SQL Undercover Inspector

https://sqlundercover.com/undercover-inspector-v2/

Apologies for including one of our own tools in here, although it’s not the only one I’m going to include.

There was once a time when I’d open my inbox in the morning and I’d be faced with hundreds of emails from hundreds of servers all telling me various things about themselves.

Thankfully those days are gone, the Inspector runs periodic health checks against my servers and is able to collate them all into a single report. That means I’ve now only got to look at a handful of emails to know if there’s anything going on that I need to worry about.

SQL Undercover Catalogue

https://sqlundercover.com/undercover-catalogue-0-2/

The Undercover Catalogue is the other of our tools to make my top 5.

Going out and interrogating my servers each night, it now means I’ve got a single place that I can go to to find out information on things like, server settings, where databases are, security information and a ton of other things that in the past I’d have had to go trawling around my different servers to find out. The other thing that I love is that it keeps an audit for any changes that it sees. So if someone applies a trace flag or changes a user permission, I can easily see when the change happened and what it was before the change.

PowerBI

And the last in my top 5 tools is PowerBI.

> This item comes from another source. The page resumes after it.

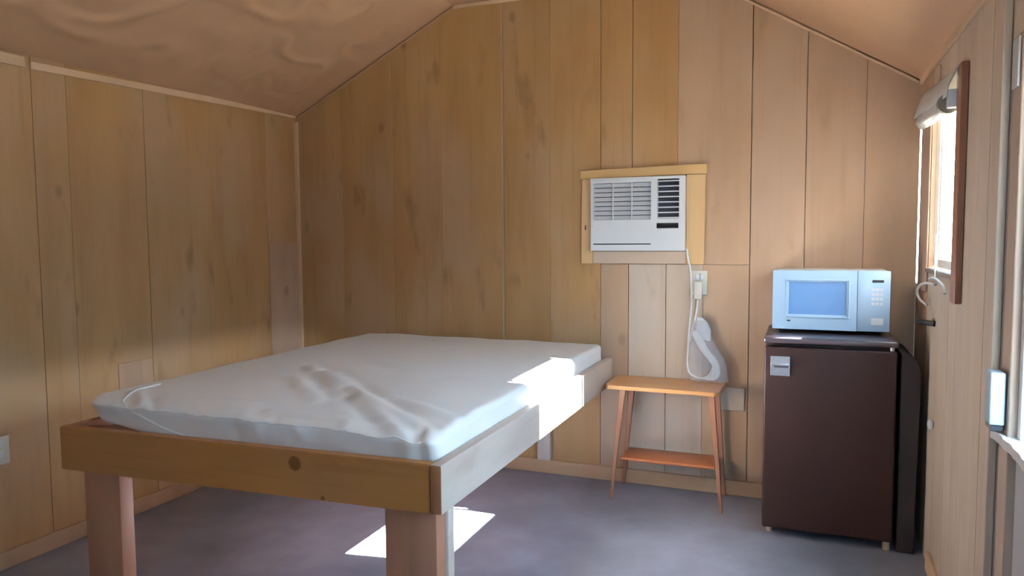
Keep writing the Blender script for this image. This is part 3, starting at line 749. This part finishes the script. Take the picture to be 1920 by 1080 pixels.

I don’t use it for producing business reports, I’m a production DBA no a BI guy. What I do use it for is visualising the data from tools such as those above. All those tools are SQL based tools, if I query Blitz for wait stats, I’m going to get a wall of numbers. That’s not easy to make sense of. So instead, I’ll pull the results into PowerBI and use that to make pretty graphs that are much easier to read.

All the DMVs in SQL and various troubleshooting scripts that you might run are going to return data in a format that’s not easy to analyse. Having a suite of reports that I can run, pull in performance data and show it in a nice, visual way has really helped me understand what I’m seeing and easily spot trends.

So that’s my top 5 tools, there are so many more that I use day to day but I think these are the five that have had the biggest impact to my working day.